Burgon presents himself as a capable scholar of the Greek, textual critic, and an astute judge of the English language, this particular article being about both the bad Greek and bad English in the Revised Version.
And the point is: Beside the point of demonstrating Burgon's abilities and exposing the mentality of the revisers who gave us the bad Alexandrian Greek tests, I've already done a few posts and hope to do more showing that the modern versions that have sprung up over the last century all take their cue from the Revised Version, sometimes repeating its phrases exactly. Garbage in, garbage out.
Disastrous results of revision
Blunders recorded in the margin
Unfairness of the textual annotations in the margin
Unfair suppression of scripture
Text of S. Matth 1. 18, depraved
First three textual annotations incorrect. -- Text of S. Matth 1. 25
Licentiousness of the revisionists
Changes wantonly introduced
Senseless alterations
Revisionists' notion of making 'as few alterations as possible.'
St. John XIII. 12, --mistranslated
Injudicious or erroneous changes
Changes for the worse
Acts XXI. 37, mistranslated
S. Matthew XXVI. 15, now mistranslated
Unwarrantable change in Acts XXVI. 28, 29.
Specimens of Infelicitous and unidiomatic rendering.

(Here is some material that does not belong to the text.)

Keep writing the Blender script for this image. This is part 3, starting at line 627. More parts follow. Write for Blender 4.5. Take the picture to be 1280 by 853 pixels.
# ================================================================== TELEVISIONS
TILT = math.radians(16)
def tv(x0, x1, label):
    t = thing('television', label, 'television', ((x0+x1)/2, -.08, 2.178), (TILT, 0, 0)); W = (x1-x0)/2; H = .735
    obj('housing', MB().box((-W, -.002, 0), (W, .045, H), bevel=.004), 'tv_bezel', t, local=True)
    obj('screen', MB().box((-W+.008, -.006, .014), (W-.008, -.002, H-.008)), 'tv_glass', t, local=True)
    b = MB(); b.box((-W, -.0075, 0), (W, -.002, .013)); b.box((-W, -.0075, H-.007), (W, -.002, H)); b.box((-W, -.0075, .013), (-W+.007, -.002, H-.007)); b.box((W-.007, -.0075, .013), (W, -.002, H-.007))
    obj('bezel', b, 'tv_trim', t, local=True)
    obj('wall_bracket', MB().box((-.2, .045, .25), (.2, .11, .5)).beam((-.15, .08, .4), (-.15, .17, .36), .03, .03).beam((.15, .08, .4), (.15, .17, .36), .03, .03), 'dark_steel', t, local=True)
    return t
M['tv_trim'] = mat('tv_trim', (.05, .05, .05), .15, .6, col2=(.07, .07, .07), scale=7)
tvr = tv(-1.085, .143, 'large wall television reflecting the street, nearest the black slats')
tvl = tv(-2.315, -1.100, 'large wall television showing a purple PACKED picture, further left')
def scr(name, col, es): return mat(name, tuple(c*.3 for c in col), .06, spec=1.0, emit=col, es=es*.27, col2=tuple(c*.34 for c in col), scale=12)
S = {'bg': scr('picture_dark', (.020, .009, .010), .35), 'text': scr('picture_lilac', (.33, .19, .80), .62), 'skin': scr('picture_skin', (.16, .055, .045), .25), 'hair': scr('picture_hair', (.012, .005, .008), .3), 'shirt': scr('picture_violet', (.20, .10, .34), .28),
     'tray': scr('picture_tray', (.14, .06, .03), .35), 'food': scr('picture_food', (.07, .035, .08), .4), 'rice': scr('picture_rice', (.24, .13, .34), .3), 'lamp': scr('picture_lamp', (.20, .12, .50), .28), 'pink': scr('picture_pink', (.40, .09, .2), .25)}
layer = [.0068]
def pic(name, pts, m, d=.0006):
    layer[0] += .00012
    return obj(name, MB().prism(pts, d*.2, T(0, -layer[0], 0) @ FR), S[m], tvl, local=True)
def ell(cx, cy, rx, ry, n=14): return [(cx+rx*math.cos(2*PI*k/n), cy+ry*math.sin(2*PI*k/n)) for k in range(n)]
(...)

Pedantry of the revisionists in rendering the Greek aorist
Offensive pedantry of the revisionists exposed
The Greek tenses, misrepresented throughout by the revisionists
The Greek article, misunderstood by the revisionists
The particles, tastelessly or inaccurately rendered
Unidiomatic rendering of the prepositions
30 changes in 38 words. -- Violated properties of the English language
Margins encumbered with textual errors
Sorry "alternative renderings"
Useless marginal glosses.
Mistakes resulting from want of familiarity with Hellenistic Greek
Absurd note
Mistaken principle of translation
"Epileptic," why inadmissible.
Socinian gloss on Romans IX. 5
Many of the topics he discusses in this section show to my mind a highly trained and highly refined scholar and judge of language. Unfortunately the decisions made by Westcott and Hort, and their inferior understanding of both Greek and English, now prevail, and there don't seem to be people trained to recognize it. I had a discussion elsewhere with someone who claimed to have seminary training and to be well educated in Greek who insisted Burgon had to be wrong about a particular Greek word which Burgon claims the revisionists misunderstood. Well, you can take today's seminary training as your standard, of course, but I take Burgon's judgment myself, and figure this sort of adamant objection to Burgon's judgment is the result of Westcott and Hort's plot having won -- so that the wrong understanding now prevails and is taken for the standard instead of Burgon's better judgment.